▶ AIM OF THE TASK:
Starting at the first line of the data below, retype every line up to and including the one containing "m = MB(); m.box(-1.96, -1.78, -.62, .62, 1.06, 1.10, .02);".

** Start **

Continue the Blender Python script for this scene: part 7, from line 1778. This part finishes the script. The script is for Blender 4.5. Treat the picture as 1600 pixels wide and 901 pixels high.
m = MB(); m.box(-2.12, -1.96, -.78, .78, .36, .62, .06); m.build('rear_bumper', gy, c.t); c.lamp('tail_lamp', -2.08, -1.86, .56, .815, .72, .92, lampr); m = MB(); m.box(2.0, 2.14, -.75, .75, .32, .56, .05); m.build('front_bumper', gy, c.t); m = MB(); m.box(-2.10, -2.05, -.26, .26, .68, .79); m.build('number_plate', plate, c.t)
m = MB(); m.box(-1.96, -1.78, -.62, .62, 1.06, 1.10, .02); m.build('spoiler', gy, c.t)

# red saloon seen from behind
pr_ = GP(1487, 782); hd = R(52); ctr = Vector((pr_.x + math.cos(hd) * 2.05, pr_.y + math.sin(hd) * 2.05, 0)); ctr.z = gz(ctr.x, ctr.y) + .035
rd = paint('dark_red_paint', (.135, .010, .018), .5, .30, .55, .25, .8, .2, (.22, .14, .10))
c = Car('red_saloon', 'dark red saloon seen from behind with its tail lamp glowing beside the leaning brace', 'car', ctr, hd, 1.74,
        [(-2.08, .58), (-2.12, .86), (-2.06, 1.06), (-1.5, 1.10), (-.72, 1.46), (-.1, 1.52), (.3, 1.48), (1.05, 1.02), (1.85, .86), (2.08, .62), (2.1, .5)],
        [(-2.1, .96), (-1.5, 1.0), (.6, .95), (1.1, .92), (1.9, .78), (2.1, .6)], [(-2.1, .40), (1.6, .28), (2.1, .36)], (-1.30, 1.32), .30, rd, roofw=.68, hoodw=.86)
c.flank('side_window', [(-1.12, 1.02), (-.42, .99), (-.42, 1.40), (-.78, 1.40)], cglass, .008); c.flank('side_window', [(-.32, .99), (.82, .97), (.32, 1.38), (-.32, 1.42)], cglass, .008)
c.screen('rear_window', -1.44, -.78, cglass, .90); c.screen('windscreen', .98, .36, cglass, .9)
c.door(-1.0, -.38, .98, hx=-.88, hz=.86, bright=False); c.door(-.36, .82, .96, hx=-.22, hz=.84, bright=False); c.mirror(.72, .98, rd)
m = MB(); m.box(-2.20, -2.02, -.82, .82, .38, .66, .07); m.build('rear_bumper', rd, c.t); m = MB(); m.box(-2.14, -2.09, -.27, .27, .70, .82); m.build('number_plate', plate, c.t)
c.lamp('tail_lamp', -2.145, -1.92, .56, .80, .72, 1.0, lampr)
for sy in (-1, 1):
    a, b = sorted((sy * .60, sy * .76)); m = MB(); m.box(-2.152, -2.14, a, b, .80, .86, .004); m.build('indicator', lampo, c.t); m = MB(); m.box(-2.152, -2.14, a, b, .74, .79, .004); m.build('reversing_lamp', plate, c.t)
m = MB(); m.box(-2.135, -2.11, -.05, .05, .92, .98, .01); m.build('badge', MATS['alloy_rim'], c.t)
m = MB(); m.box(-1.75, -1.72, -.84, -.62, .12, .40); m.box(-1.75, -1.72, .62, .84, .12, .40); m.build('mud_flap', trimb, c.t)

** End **

▶ RESULT BELOW:
Continue the Blender Python script for this scene: part 7, from line 1778. This part finishes the script. The script is for Blender 4.5. Treat the picture as 1600 pixels wide and 901 pixels high.
m = MB(); m.box(-2.12, -1.96, -.78, .78, .36, .62, .06); m.build('rear_bumper', gy, c.t); c.lamp('tail_lamp', -2.08, -1.86, .56, .815, .72, .92, lampr); m = MB(); m.box(2.0, 2.14, -.75, .75, .32, .56, .05); m.build('front_bumper', gy, c.t); m = MB(); m.box(-2.10, -2.05, -.26, .26, .68, .79); m.build('number_plate', plate, c.t)
m = MB(); m.box(-1.96, -1.78, -.62, .62, 1.06, 1.10, .02); m.build('spoiler', gy, c.t)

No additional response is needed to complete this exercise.